Email may still be the primary tool for interactions beyond your organization, but for internal teams, collaboration tools have evolved to make information readily available. While it would be nice to always conduct meetings in-person and within a secure building, today’s workplace has moved away from that model. Smartphone-accessible platforms like Slack, Microsoft Teams, Basecamp, and Asana offer centralized communication, structured task management, and organized collaboration spaces. They maintain detailed audit logs that track activities and changes, which are vital for accountability, investigating any issues, and team transparency. They may also have the advantage of being separate from your organization’s systems, creating an additional barrier against hackers. 

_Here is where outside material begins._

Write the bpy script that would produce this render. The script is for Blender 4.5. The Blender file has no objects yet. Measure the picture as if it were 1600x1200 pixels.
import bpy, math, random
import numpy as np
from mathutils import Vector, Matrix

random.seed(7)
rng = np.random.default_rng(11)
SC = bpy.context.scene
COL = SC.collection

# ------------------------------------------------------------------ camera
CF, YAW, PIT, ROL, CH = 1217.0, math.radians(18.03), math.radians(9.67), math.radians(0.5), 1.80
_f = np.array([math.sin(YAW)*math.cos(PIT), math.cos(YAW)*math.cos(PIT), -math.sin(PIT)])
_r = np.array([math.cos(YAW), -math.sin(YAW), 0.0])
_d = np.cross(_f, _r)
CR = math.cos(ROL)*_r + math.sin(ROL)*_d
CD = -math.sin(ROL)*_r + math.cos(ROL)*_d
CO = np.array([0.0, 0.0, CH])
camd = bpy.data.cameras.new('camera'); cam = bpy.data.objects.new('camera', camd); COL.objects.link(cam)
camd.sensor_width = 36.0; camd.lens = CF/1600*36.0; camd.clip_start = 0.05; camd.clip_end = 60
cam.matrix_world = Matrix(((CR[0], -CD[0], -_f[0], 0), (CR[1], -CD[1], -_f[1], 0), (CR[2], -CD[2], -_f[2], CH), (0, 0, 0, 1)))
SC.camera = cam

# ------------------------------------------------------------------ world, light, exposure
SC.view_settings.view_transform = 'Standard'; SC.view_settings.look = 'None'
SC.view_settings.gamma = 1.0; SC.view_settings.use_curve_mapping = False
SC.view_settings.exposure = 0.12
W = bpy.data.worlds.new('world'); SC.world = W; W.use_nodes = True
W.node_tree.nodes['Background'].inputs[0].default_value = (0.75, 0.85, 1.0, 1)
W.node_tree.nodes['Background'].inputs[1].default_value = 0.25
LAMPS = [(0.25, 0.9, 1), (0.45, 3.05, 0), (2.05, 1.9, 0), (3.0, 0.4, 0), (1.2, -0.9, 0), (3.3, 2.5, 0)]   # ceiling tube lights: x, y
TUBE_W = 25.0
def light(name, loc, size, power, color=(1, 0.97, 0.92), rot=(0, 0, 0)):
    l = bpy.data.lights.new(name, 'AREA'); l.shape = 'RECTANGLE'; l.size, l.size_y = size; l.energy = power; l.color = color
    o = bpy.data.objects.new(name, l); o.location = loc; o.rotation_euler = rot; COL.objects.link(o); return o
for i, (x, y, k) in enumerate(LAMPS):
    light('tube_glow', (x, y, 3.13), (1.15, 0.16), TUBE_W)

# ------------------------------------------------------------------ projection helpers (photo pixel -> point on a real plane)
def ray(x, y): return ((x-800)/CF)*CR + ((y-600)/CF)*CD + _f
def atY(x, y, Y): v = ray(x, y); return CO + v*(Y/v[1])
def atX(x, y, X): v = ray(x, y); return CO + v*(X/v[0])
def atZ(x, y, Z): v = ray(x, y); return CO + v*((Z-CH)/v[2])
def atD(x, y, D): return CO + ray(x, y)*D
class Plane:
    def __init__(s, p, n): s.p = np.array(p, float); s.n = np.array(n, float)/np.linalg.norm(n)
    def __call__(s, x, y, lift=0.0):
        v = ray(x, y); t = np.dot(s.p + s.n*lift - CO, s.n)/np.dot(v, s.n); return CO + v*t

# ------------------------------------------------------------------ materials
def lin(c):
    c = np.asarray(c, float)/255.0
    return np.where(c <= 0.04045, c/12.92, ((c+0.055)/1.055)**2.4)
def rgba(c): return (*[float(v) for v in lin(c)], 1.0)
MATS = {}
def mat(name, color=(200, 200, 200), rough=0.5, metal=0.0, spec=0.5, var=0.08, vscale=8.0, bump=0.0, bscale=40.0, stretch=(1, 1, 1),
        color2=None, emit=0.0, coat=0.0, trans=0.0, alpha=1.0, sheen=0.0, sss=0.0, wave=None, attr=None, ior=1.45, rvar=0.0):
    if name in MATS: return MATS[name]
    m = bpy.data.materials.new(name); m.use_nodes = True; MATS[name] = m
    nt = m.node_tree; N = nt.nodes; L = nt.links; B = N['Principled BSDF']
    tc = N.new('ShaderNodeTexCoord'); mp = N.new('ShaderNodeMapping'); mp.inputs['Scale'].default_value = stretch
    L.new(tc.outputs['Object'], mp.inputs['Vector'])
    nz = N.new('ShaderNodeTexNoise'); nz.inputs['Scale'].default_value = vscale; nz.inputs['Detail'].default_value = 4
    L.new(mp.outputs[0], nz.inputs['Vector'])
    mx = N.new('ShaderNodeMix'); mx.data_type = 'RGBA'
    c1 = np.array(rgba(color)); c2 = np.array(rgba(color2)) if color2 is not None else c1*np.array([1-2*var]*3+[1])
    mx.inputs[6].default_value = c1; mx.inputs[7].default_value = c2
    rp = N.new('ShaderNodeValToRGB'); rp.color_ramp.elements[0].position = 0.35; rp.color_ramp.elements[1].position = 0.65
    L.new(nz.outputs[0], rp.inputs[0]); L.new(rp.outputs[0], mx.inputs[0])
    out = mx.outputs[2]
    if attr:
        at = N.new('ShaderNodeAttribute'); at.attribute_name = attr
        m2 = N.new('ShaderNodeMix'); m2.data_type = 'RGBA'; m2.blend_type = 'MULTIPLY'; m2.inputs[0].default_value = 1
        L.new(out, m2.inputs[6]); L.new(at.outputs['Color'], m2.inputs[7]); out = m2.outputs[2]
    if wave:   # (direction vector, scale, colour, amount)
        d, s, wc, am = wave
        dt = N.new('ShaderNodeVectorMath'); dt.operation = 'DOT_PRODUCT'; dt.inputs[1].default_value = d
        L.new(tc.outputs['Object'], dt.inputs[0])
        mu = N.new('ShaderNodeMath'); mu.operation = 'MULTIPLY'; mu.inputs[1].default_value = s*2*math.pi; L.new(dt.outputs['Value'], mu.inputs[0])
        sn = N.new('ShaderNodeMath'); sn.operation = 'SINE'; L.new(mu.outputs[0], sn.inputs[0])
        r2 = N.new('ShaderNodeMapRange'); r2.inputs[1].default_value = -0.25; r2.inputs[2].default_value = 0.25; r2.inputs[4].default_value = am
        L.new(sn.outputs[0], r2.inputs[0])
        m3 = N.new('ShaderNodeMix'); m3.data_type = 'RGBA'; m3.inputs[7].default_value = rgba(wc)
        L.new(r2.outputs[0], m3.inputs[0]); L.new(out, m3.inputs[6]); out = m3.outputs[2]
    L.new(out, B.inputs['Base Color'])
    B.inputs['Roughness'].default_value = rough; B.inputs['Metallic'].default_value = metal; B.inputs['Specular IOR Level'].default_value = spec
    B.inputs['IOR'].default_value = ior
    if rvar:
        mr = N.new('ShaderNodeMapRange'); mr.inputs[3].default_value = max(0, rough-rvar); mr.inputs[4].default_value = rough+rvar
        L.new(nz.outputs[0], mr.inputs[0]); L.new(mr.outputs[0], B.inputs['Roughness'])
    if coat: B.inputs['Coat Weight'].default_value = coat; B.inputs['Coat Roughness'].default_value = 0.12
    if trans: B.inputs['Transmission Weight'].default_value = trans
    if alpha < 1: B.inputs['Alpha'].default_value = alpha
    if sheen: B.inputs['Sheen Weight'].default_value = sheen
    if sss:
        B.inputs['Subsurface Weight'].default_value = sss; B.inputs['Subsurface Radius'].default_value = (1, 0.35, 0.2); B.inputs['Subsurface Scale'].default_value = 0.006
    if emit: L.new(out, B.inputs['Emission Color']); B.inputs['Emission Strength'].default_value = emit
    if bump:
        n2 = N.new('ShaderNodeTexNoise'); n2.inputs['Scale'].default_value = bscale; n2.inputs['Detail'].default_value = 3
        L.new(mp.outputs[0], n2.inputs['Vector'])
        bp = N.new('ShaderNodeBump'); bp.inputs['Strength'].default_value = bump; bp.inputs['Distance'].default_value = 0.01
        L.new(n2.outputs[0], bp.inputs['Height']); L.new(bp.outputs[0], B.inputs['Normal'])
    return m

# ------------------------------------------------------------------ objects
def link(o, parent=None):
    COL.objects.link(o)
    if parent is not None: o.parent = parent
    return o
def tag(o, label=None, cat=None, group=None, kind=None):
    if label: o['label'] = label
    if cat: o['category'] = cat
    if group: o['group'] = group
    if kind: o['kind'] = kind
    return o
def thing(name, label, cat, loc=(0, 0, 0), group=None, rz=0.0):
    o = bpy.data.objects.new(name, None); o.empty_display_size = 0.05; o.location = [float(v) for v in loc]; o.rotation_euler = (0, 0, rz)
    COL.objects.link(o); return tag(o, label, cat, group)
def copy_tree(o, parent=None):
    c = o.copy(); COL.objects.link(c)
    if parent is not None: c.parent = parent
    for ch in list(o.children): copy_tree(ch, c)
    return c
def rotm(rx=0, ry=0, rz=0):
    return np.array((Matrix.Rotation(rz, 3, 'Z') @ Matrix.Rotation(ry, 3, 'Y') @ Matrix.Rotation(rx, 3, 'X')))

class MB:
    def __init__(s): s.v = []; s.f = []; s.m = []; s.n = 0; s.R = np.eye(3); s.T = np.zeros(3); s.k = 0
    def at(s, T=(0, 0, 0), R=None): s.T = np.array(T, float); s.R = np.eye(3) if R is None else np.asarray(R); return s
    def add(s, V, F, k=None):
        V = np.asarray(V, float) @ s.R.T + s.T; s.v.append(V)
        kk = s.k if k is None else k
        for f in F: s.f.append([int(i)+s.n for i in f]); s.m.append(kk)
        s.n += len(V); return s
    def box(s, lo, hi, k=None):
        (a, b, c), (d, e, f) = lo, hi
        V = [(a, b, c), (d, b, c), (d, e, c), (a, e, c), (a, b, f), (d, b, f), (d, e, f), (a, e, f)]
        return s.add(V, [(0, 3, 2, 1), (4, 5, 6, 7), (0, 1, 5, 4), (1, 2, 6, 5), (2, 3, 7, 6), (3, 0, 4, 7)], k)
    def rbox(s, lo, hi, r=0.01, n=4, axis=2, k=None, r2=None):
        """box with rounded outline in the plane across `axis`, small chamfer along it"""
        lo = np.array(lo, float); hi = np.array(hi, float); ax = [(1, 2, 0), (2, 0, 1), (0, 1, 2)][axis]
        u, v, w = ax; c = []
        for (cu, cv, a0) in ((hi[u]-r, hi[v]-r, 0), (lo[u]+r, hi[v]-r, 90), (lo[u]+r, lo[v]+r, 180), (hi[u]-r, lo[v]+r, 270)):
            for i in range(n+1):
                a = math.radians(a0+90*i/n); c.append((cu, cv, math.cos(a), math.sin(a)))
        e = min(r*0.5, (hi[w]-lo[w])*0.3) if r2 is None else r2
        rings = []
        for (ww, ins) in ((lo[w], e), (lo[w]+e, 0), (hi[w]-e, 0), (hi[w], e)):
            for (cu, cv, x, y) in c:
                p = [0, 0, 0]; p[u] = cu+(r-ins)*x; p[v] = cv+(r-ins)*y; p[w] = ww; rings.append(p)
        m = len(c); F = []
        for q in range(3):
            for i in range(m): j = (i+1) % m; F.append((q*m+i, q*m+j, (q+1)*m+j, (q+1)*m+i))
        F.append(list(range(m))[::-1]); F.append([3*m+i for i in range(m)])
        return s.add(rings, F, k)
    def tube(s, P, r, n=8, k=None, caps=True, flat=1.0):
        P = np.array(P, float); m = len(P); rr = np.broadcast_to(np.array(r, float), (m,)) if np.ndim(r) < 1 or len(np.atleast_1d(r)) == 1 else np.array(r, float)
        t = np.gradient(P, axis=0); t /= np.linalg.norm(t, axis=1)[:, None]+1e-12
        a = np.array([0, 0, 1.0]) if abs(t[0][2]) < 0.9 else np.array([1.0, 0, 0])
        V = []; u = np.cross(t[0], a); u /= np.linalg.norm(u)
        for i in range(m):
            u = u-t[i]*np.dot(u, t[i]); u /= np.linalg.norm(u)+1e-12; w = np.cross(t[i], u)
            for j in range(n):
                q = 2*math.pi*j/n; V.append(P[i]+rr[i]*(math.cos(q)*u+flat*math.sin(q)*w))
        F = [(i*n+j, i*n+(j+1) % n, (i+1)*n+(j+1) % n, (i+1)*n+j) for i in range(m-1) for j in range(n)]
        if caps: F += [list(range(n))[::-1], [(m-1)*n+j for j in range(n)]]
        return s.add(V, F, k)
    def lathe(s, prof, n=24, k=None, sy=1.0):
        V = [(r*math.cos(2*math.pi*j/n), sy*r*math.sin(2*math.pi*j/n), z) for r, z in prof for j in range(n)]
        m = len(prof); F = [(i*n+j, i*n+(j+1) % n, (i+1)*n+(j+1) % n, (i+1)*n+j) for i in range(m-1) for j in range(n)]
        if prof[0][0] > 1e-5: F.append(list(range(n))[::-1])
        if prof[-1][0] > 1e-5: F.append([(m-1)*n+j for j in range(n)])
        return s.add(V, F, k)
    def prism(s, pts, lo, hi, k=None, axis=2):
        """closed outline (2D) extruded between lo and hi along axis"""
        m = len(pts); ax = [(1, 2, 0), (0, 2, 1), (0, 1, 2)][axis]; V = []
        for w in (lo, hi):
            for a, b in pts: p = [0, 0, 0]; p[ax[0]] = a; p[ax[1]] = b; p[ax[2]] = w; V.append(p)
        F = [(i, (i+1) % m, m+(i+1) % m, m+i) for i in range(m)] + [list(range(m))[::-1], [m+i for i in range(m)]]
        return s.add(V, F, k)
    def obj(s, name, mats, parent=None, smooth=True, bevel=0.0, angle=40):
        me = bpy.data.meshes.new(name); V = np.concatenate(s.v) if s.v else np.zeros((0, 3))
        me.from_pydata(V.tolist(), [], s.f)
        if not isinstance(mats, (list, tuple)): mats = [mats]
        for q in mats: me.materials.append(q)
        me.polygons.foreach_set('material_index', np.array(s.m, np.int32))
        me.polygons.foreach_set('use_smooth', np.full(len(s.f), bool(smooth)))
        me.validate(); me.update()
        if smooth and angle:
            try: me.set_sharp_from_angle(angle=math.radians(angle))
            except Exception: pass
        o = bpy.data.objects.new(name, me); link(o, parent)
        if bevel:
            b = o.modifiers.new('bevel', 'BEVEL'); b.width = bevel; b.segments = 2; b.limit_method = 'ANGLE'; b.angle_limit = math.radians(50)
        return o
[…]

Of course, the best security approach is to encourage the employees to use any of the numerous alternatives to constant availability for team communication and collaboration. These tools not only improve efficiency and accessibility but also prioritize security, protecting sensitive information while promoting a healthier work-life balance for team members. By adopting secure communication platforms, organizations can foster a collaborative environment without the burden of opening themselves up to hackers.

However, it's important to note that these tools offer more than just efficiency gains. They also free up valuable time for fostering more meaningful interactions among team members. While digital communication is undoubtedly convenient, it should serve to complement, not replace, genuine human interactions. Seek out opportunities to meet with colleagues face-to-face whenever possible or utilize virtual meetings when needed. These personal interactions are invaluable for brainstorming, fostering creativity, and building a strong team culture.

The bottom line is that smartphones have dramatically changed our business approach to cyber security. By enforcing a Mobile Device Security Policy and encouraging employees to rethink their relationships with their phones, we can enhance our organizational security and strike a better balance in everyone’s work lives.